Dataset excerpt:

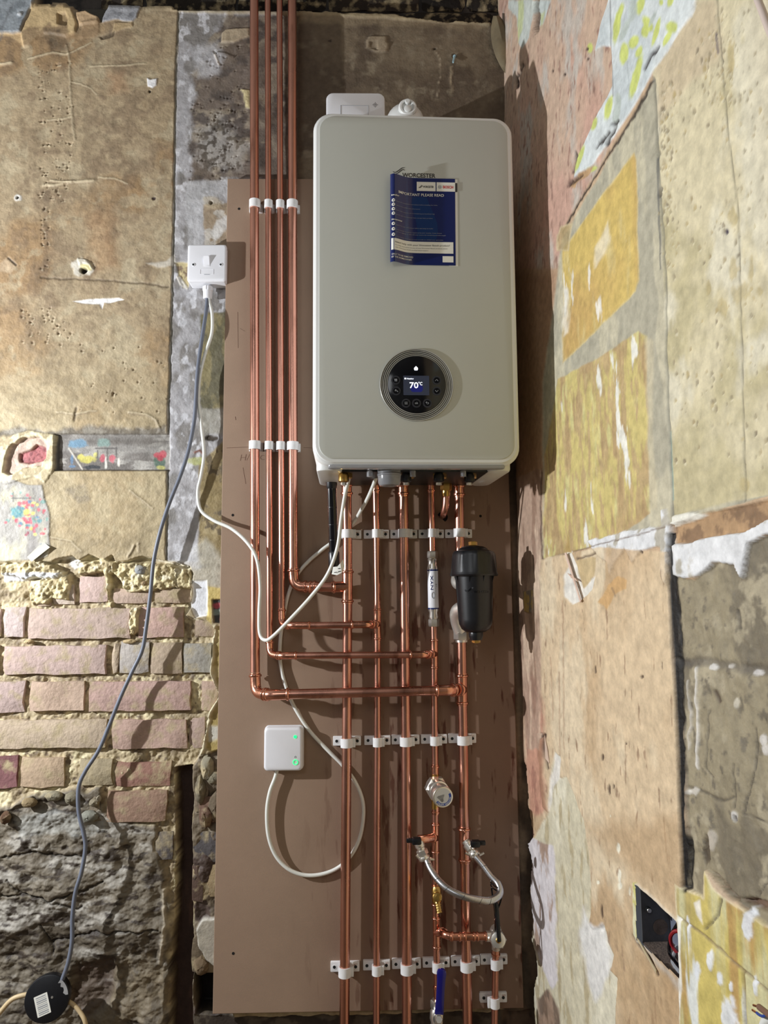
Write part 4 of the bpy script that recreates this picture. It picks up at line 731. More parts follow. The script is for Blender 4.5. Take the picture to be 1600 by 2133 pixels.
mb = MB(); vs = []; n = 12
for i in range(n):                                                    # leaf-shaped peel at the top of the corner
    t = i/(n-1); y = 33+t*122; w = 42*math.sin(math.pi*min(1, .06+t*.94))**.8
    xl = 1032-w*.42+(t*22); xr = 1034+w*.62+t*20
    for k in range(5):
        s = k/4; vs.append(W(xl+(xr-xl)*s, y, .034*math.sin(math.pi*(.12+.75*(1-s)))*(1-t*.7)+.004))
mb.add(vs, [(i*5+k, i*5+k+1, (i+1)*5+k+1, (i+1)*5+k) for i in range(n-1) for k in range(4)])
scrap = obj('peeling_paper', mb, mat('old_paper', (112, 100, 76), .7, var=.25, scale=30, bump=.0008, bscale=120), wall_back)
mb = MB(); vs = []
for i in range(9):                                                    # curled corner of the flowered paper
    t = i/8; e = (np.array([104, 1140])*(1-t)+np.array([66, 1170])*t); b = np.array([90, 1128])*(1-t)+np.array([56, 1160])*t
    for k in range(5):
        s = k/4; q = b*(1-s)+e*s; vs.append(W(q[0], q[1], .003+.006*s*s))
mb.add(vs, [(i*5+k, i*5+k+1, (i+1)*5+k+1, (i+1)*5+k) for i in range(8) for k in range(4)])
obj('peeling_paper', mb, mat('flower_paper', (190, 186, 164), .6, var=.06), wall_back)
for P4, c in (([(1176, 1152), (1179, 1151), (1210, 1252), (1208, 1255)], (226, 200, 182)), ([(1182, 1194), (1200, 1206), (1204, 1212), (1190, 1204)], (214, 184, 164)), ([(1134, 1532), (1140, 1562), (1144, 1590), (1136, 1580)], (214, 190, 170)), ([(1324, 1952), (1330, 1958), (1366, 2022), (1368, 2030)], (210, 196, 160))):
    mb = MB(); a = [Rw(x, y, .002+.002*(k in (1, 2))) for k, (x, y) in enumerate(P4)]; b = [q-RN*.0015 for q in a]
    mb.add(a+b, [(0, 1, 2, 3), (7, 6, 5, 4)]+[(k, (k+1) % 4, 4+(k+1) % 4, 4+k) for k in range(4)])
    obj('splinter', mb, mat('splinter_wood', c, .7, var=.15), wall_right, smooth=0)

# ------------------------------------------------------------------ rest of the room (behind and beside the camera)
def slab(name, lo, hi, m):
    mb = MB(); box(mb, lo, hi); o = obj(name, mb, m, smooth=0); o['kind'] = 'structure'; return o
slab('floor', (-2.8, -3.6, -.08), (2.2, .1, -.0), M['floor'])
slab('wall_left', (-2.9, -3.6, 0), (-2.8, .1, 3.3), M['plain'])
slab('wall_front', (-2.8, -3.7, 0), (2.2, -3.6, 3.3), M['plain'])
slab('ceiling', (-2.8, -3.6, 3.2), (2.2, .1, 3.3), M['plain'])

# ------------------------------------------------------------------ back board
bx0 = W(466, 1000)[0]; bx1 = W(1060, 1100)[0]; bz1 = W(480, 372, .018)[2]; bz0 = W(560, 2110, .018)[2]; BT = .018
mb = MB(); box(mb, (bx0, -BT, bz0), (bx1, -.0005, bz1), .0012)
board = tag(obj('back_board', mb, M['mdf'], org=(bx0, 0, bz0), smooth=0), 'tall brown fibreboard panel fixed to the wall behind boiler and pipes', 'board')
for i, (x, y) in enumerate(((498, 435), (485, 1073), (486, 1986), (1001, 1075))):
    mb = MB(); p = W(x, y, BT); lathe(mb, p+(0, .003, 0), p-(0, .0003, 0), [(0, .0032), (.0033, .0032)], 12); obj('drill_hole', mb, M['hole'], board)
for P2, w in (([(472, 933), (522, 931)], .0006), ([(548, 934), (556, 934)], .0006), ([(495, 650), (496, 725)], .0005), ([(500, 684), (510, 690)], .0004), ([(490, 868), (491, 875)], .0007), ([(632, 932), (650, 933)], .0005), ([(506, 974), (512, 1008)], .0005)):
    mb = MB(); sweep(mb, [W(x, y, BT) for x, y in P2], w, 4); obj('pencil_mark', mb, M['pencil'], board)
o0 = W(500, 960, BT+.0003); text('H/R', lambda x, y: o0+np.array([x+y*.18, 0, y+x*.05]), cap=.016, bold=-.018, mat=M['pencil'], parent=board)
o1 = W(542, 958, BT+.0003); text('C', lambda x, y: o1+np.array([x, 0, y]), cap=.012, bold=-.018, mat=M['pencil'], parent=board)

# ------------------------------------------------------------------ boiler
BYAW = math.radians(2.18); BTILT = math.radians(1.2)
bA = np.array([math.cos(BYAW), math.sin(BYAW), 0]); bN0 = np.array([math.sin(BYAW), -math.cos(BYAW), 0])
bB = Z_*math.cos(BTILT)+bN0*math.sin(BTILT); bN = np.cross(bA, bB); bN = bN if bN[1] < 0 else -bN
BO = np.array([.0936, -.33, 2.0668]); BWd, BHt = .412, .732
def BL(x, y, z=0.): return BO+bA*x+bB*y+bN*z
def bpx(px, py, off=0.):
    d = ray(px, py); t = ((BO+bN*off-CAM)@bN)/(d@bN); q = CAM+d*t-BO; return q@bA, q@bB
boiler = thing('boiler', 'large white wall-hung gas boiler with a round black control dial', 'boiler', (BO[0], 0, BO[2]))
def bpart(name, outline, z0, z1, m, bev=0., parent=boiler, label=None, steps=3, smooth=35):
    mb = MB(); prism(mb, BO, bA, bB, bN, outline, z0, z1, bev, steps); return obj(name, mb, m, parent, label, smooth)
bpart('casing', rrect(BWd, BHt, .038, 8), -.295, 0, M['case'], .008)
bpart('front_frame', rrect(BWd-.010, BHt-.010, .036, 8), -.004, .003, M['case'], .002)
bpart('front_panel', rrect(BWd-.024, BHt-.024, .030, 8), .000, .0048, M['panel'], .0016)
ZP = .0049
# lower skirt with the open underside
for sx, x0, x1 in ((-1, -.200, -.148), (1, .150, .196)):
    mb = MB(); prism(mb, BL(0, 0), bA, bN, -bB, rrect(x1-x0, .24, .02, 5, (x0+x1)/2, -.15), BHt/2-.045, BHt/2+.006, .005)
    obj('side_skirt', mb, M['case'], boiler)
mb = MB(); prism(mb, BL(0, -BHt/2+.002, -.012), bA, bN, -bB, rrect(BWd-.06, .022, .008, 4), 0, .007, .003); obj('lower_lip', mb, M['clear'], boiler, 'clear plastic strip under the front')
mb = MB(); prism(mb, BL(0, -BHt/2, -.16), bA, bN, -bB, rrect(BWd-.05, .21, .01, 3), -.001, .004, .001); tray = obj('base_tray', mb, M['dark'], boiler, 'dark metal tray')
for px, py in ((770, 981), (860, 983), (965, 984)):
    x, y = bpx(px, py, -.05); mb = MB(); lathe(mb, BL(x, -BHt/2-.003, -.05), BL(x, -BHt/2-.03, -.05), [(0, .006), (.012, .006)], 10); obj('stub', mb, M['clear'], tray)
x, y = bpx(812, 990, -.03)
mb = MB(); lathe(mb, BL(x, -BHt/2+.002, -.045), BL(x, -1, -.045), [(0, .0235), (.012, .0235), (.013, .0245), (.016, .0245), (.017, .0235), (.030, .0228), (.036, .020), (.038, .012)], 28)
sc_ = obj('condensate_trap_cup', mb, M['clear'], boiler, 'frosted round cup'); mb = MB(); lathe(mb, BL(x, -BHt/2-.009, -.045), BL(x, -1, -.045), [(0, .0238), (.0018, .0238)], 28); obj('seal_ring', mb, M['ink'], sc_)
for px, tall in ((716, 0), (848, 1), (917, 1), (981, 1)):
    x, y = bpx(px, 990, -.05)
    mb = MB(); lathe(mb, BL(x, -BHt/2, -.07), BL(x, -1, -.07), [(0, .006), (.006, .009), (.010, .011), (.022, .011), (.024, .008)], 14)
    k = obj('valve_head', mb, M['black'] if tall else M['brass'], boiler)
    mb = MB(); hexnut(mb, BL(x, -BHt/2-.024, -.07), BL(x, -BHt/2-.030, -.07), .006); obj('screw', mb, M['chrome'], k)
    mb = MB(); hexnut(mb, BL(x+.004, -BHt/2+.001, -.085), BL(x+.004, -BHt/2-.014, -.085), .014); obj('union_nut', mb, M['brass'], k)
# printed name and roof swoosh
def bplace(px, py, z=ZP+.0002, rot=0.):
    x0, y0 = bpx(px, py, z); return lambda x, y: BL(x0+x*math.cos(rot)-y*math.sin(rot), y0+x*math.sin(rot)+y*math.cos(rot), z)
name_w = abs(bpx(907, 366)[0]-bpx(838, 366)[0])
badge = text('WORCESTER', bplace(838, 368.5), width=name_w, cap=.0085, bold=.022, mat=M['ink'], parent=boiler, name='printed_name')
def ribbon(P, wid, m, parent, name='mark'):
    mb = MB(); P = spline(P, 6); vs = []; n = len(P)
    for i in range(n):
        t = P[min(i+1, n-1)]-P[max(i-1, 0)]; s = np.cross(t, bN); s = s/np.linalg.norm(s); w = wid*math.sin(math.pi*(.08+.84*i/(n-1)))**.5
        vs += [P[i]-s*w/2, P[i]+s*w/2]
    mb.add(vs, [(2*i, 2*i+1, 2*i+3, 2*i+2) for i in range(n-1)]); return obj(name, mb, m, parent, smooth=0)
def swoosh(pts, wid, m, parent):
    ribbon([BL(*bpx(a, b), ZP+.0003) for a, b in pts], wid, m, parent, 'roof_mark')
swoosh([(818, 360), (823, 362), (830, 358), (837, 353), (843, 352)], .0017, M['ink'], boiler)
swoosh([(824, 365), (829, 363), (834, 359), (839, 356), (843, 358)], .0017, M['ink'], boiler)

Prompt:
Give again, exactly, the lines from the start of the data through the one holding "var=.15), wall_right, smooth=0)"; omit the pictures.

Answer to this problem:
Write part 4 of the bpy script that recreates this picture. It picks up at line 731. More parts follow. The script is for Blender 4.5. Take the picture to be 1600 by 2133 pixels.
mb = MB(); vs = []; n = 12
for i in range(n):                                                    # leaf-shaped peel at the top of the corner
    t = i/(n-1); y = 33+t*122; w = 42*math.sin(math.pi*min(1, .06+t*.94))**.8
    xl = 1032-w*.42+(t*22); xr = 1034+w*.62+t*20
    for k in range(5):
        s = k/4; vs.append(W(xl+(xr-xl)*s, y, .034*math.sin(math.pi*(.12+.75*(1-s)))*(1-t*.7)+.004))
mb.add(vs, [(i*5+k, i*5+k+1, (i+1)*5+k+1, (i+1)*5+k) for i in range(n-1) for k in range(4)])
scrap = obj('peeling_paper', mb, mat('old_paper', (112, 100, 76), .7, var=.25, scale=30, bump=.0008, bscale=120), wall_back)
mb = MB(); vs = []
for i in range(9):                                                    # curled corner of the flowered paper
    t = i/8; e = (np.array([104, 1140])*(1-t)+np.array([66, 1170])*t); b = np.array([90, 1128])*(1-t)+np.array([56, 1160])*t
    for k in range(5):
        s = k/4; q = b*(1-s)+e*s; vs.append(W(q[0], q[1], .003+.006*s*s))
mb.add(vs, [(i*5+k, i*5+k+1, (i+1)*5+k+1, (i+1)*5+k) for i in range(8) for k in range(4)])
obj('peeling_paper', mb, mat('flower_paper', (190, 186, 164), .6, var=.06), wall_back)
for P4, c in (([(1176, 1152), (1179, 1151), (1210, 1252), (1208, 1255)], (226, 200, 182)), ([(1182, 1194), (1200, 1206), (1204, 1212), (1190, 1204)], (214, 184, 164)), ([(1134, 1532), (1140, 1562), (1144, 1590), (1136, 1580)], (214, 190, 170)), ([(1324, 1952), (1330, 1958), (1366, 2022), (1368, 2030)], (210, 196, 160))):
    mb = MB(); a = [Rw(x, y, .002+.002*(k in (1, 2))) for k, (x, y) in enumerate(P4)]; b = [q-RN*.0015 for q in a]
    mb.add(a+b, [(0, 1, 2, 3), (7, 6, 5, 4)]+[(k, (k+1) % 4, 4+(k+1) % 4, 4+k) for k in range(4)])
    obj('splinter', mb, mat('splinter_wood', c, .7, var=.15), wall_right, smooth=0)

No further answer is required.